Due facce di una medaglia Società

È l’inizio del mese di marzo e davvero a poche ore di differenza due mondi sono sconvolti da una terribile notizia: quello Accademico perché Diana, giovane studentessa universitaria, ha deciso di mettere fine alla propria esistenza terrena; quello Istituzionale poiché lo stesso gesto fatale, poche ore dopo, lo compie Bruno Astorre, senatore della Repubblica, proprio tra le mura del Senato.

Notizie per lo più trattate distintamente ma sulle quali forse può cogliersi più di qualche punto di convergenza.

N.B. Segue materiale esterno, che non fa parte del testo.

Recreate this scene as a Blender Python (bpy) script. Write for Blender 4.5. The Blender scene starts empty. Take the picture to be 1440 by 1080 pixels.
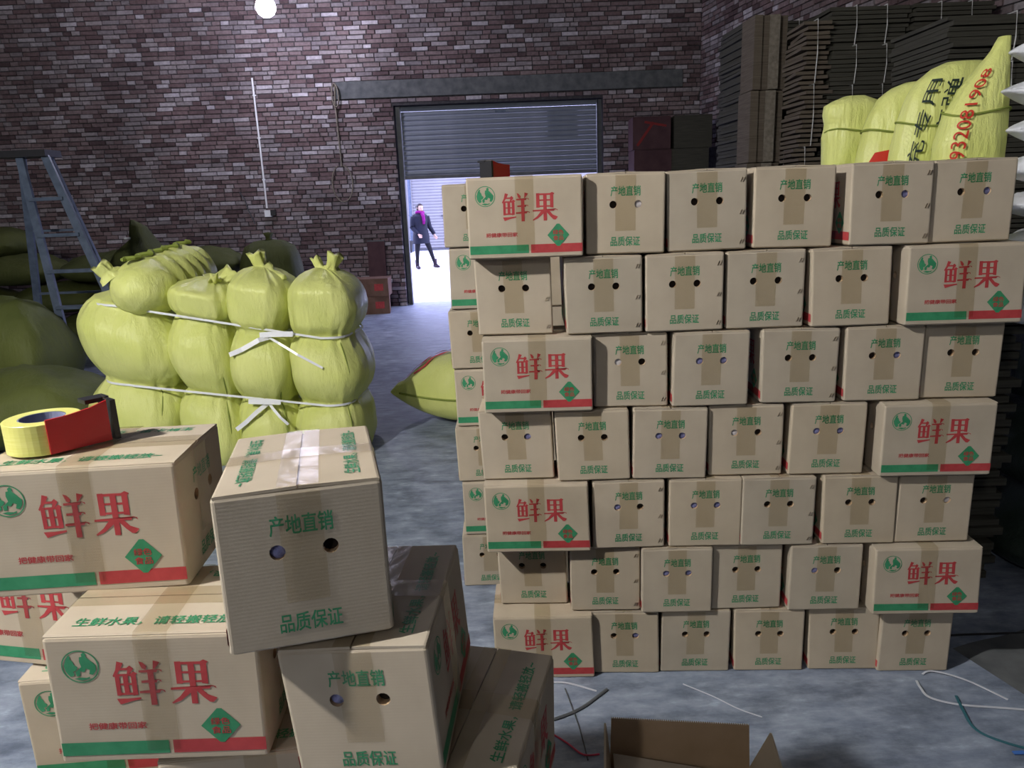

Tra le varie sovrastrutture della nostra società, infatti, quelle che sicuramente la fragilità dimostra di non conoscere sono relative alle categorie della diseguaglianza o, in accezione neutra, delle (naturali) diversità tra gli esseri umani.

Senza differenze di sesso, età, genere, opinioni politiche, condizioni culturali o religiose, gli esseri umani conoscono egualmente momenti o condizioni di fragilità. E così la storia, questa tragica storia, non si ferma davanti a un portone né di una giovane studentessa in difficoltà, né di un senatore della Repubblica.

Questa premessa, che forse appare scontata, è davvero, credo, il tassello mancante della riflessione collettiva e come tale va specificata perché la narrazione - giusta - sul rapporto tra studenti con difficoltà di percorso e decisioni così estreme, rischia di creare un pericoloso fraintendimento.

Si legge nel cordoglio di colleghi, amici, familiari o nelle battute della pubblica opinione, che il problema risieda nel vivere con maggiore serenità il proprio fallimento, la propria difficoltà, nel vivere senza rimanere schiacciati dal peso di una società che è tutt’altro - ormai è noto - che inclusiva e accogliente, insomma, non è (o non ancora, per essere ottimisti) una tenda comune.

Allora il nodo del discorso riguarda proprio la natura del concetto di difficoltà, troppo spesso legata a una condizione di fallibilità materiale, per così dire oggettiva: essere indietro con lo studio, trovarsi in condizione di disoccupazione, vivere il dramma del gioco, della droga, dell’alcolismo.

Si tratta di ipotesi, tutte, che meriterebbero autonoma trattazione perché - anche qui - aleggia il rischio concreto di imputare al singolo una qualche responsabilità derivante dalla scelta (libera?) di aver fatto male o di non aver fatto abbastanza; rischio che non è altro che il precipitato del comune sentimento di intolleranza e della certezza che sia necessario vivere più per imitazione del prossimo che per convinzione personale.

Ma ripercorrendo il sentiero del discorso principale c’è da ritenere che, dunque, il nodo di una concezione di fragilità legata al fallimento materiale, se vogliamo anche in senso ontologico, si scontra con la scelta dello stimatissimo senatore Bruno Astorre che, nel pieno della sua vita, di lungo corso parlamentare e ai vertici di un importante partito nazionale, ha compiuto la stessa drammatica scelta di Diana.

E allora sono forse due facce della stessa medaglia?

E sì, per le ragioni che - in modo forse circolare - provavo a sostenere in origine: la materialità degli eventi non è il cardine della fragilità, del percepirsi soli, dell’affrontare la disperazione. E se riuscissimo a condividere questa breve parentesi, capiremmo anche che molte volte i rimedi con cui pensiamo di colmare dei vuoti sono inefficaci e che i sentimenti di cui siamo, come società, animati e sui quali costruiamo quotidianamente le nostre convinzioni sono forse, davvero, il centro della medaglia.